Managing Cognitive Load
Cognitive Load Theory
Cognitive load theory suggests that people have a limited amount of cognitive resources, or mental processing power, which affects how much information they can take in and remember at one time.
Working memory can store around 4 individual elements at a time. However, imagine you are learning a completely new legal concept—let’s say the rule against perpetuities in Trusts Law.
You might start learning about lives in being, 21 years, vesting of interests, and perpetual trusts. If you’re new to the topic, holding all these concepts simultaneously will create significant cognitive load.
To optimise learning and reduce cognitive load, several strategies can be applied:
- Pre-train with foundational concepts
Before approaching complex doctrines, it helps to build up the necessary background knowledge. For instance, tackling perpetuities is far more manageable if you’re already comfortable with concepts like future interests and the basic mechanics of trust law. Without this groundwork, advanced topics will feel unnecessarily difficult. - Use multimodal learning
Since visual and auditory information are processed through different channels in working memory, combining them enhances learning. Watching a video on Civil Procedure while sketching out a timeline of the litigation process, for example, makes use of both channels and can improve comprehension and recall. - Avoid split attention
Learning is disrupted when related information is unnecessarily separated. When studying a flowchart of litigation stages, for example, the explanation of each step should appear directly on the diagram, rather than in a separate text box or glossary, so the learner isn’t forced to mentally integrate disconnected sources of information.
Chunking: Making Information Stick
One of the most effective ways to manage the sheer volume of information in SQE1 is through chunking—the process of grouping related pieces of information together so they can be stored as a single “unit” in your memory.
Since working memory can typically only hold around 5–9 separate items at a time, chunking allows you to reduce cognitive load by organising multiple elements into one meaningful whole.
Think of how we remember the colours of the rainbow: listing out seven individual colours is demanding, but remembering the phrase “Roy G Biv” instantly triggers recall of Red, Orange, Yellow, Green, Blue, Indigo, Violet.
The mnemonic becomes a chunk—a single prompt that cues up a full set of details.
Chunking information about company structures and governance can also help in retaining complex legal concepts.
Mnemonics
Mnemonics are a powerful way of putting chunking into practice, especially when learning dense or list-based material. They help compress long or abstract information into something short, structured, and easy to remember.
Whether you’re memorising a legal list, a multi-factor test, or a procedural step, mnemonics serve as efficient mental handles. For instance, to recall the grounds for judicial review—illegality, irrationality, procedural impropriety, and human rights proportionality—a strange phrase like “Incredibly Irrational Purple Hippo” may help trigger the right words during recall. The weirder, more personal or more vivid, the better.

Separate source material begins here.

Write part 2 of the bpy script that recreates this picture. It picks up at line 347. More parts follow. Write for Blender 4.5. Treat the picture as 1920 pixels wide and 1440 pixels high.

Acronyms serve a similar function. One SQE1 candidate recalled using “PAIR” to memorise the duties of a trustee: Protect assets, Act impartially, Invest prudently, and exercise Reasonable skill and care. This compressed a complex list into a single, easy-to-remember term.
Importantly, creating your own mnemonics is more effective than memorising someone else’s. The act of generating the phrase forces you to engage with the material actively, and the final result is more personally meaningful, making it easier to retain. You might develop mnemonics or acronyms to help with:
- Elements of offences in Criminal Law
- Multi-factor tests in Contract or Tort
- Procedural steps in Property Practice
- Requirements for legal defences
- Ethical principles in Professional Conduct
Used well, chunking and mnemonics can significantly reduce mental effort, allowing you to store more information without overwhelming your working memory—exactly the kind of edge you want going into SQE1.
As a challenge, try creating your own mnemonic for the elements of negligence (duty, breach, causation, and damage) or the requirements for a valid contract (offer, acceptance, consideration, and intention to create legal relations).
What strange or memorable phrase could help you remember them instantly under pressure?
Elaborative Encoding and Memory Palaces
Elaborative encoding is a kind of compression, but it actually works by adding more information, not less. The aim is to align new information with images and places that you know well, to minimise the cognitive energy required to memorise it.
The most effective and well-known of elaborative encoding techniques is to associate abstract information with a familiar physical space. This is what is sometimes known as the ‘Mind Palace’ technique.
To create your own mind palace, you need to imagine a building you are very familiar with – many people choose their childhood home – and ‘place’ bits of information in particular rooms of the building.
For example, if you wanted to recall the priority order of creditors in insolvency law for SQE1, you could imagine entering your home and seeing different creditors in different rooms:
- Fixed charge holders sitting comfortably in the living room (first priority)
- Expenses of liquidation being calculated at the kitchen table (second priority)
- Preferential creditors waiting in the hallway (third priority)
- Floating charge holders floating around upstairs (fourth priority)
- Unsecured creditors crowded in the garage (fifth priority)
- Shareholders standing outside in the garden (last priority)
This is most effective when combined with visualisation, making the images memorable and connected to the legal concepts.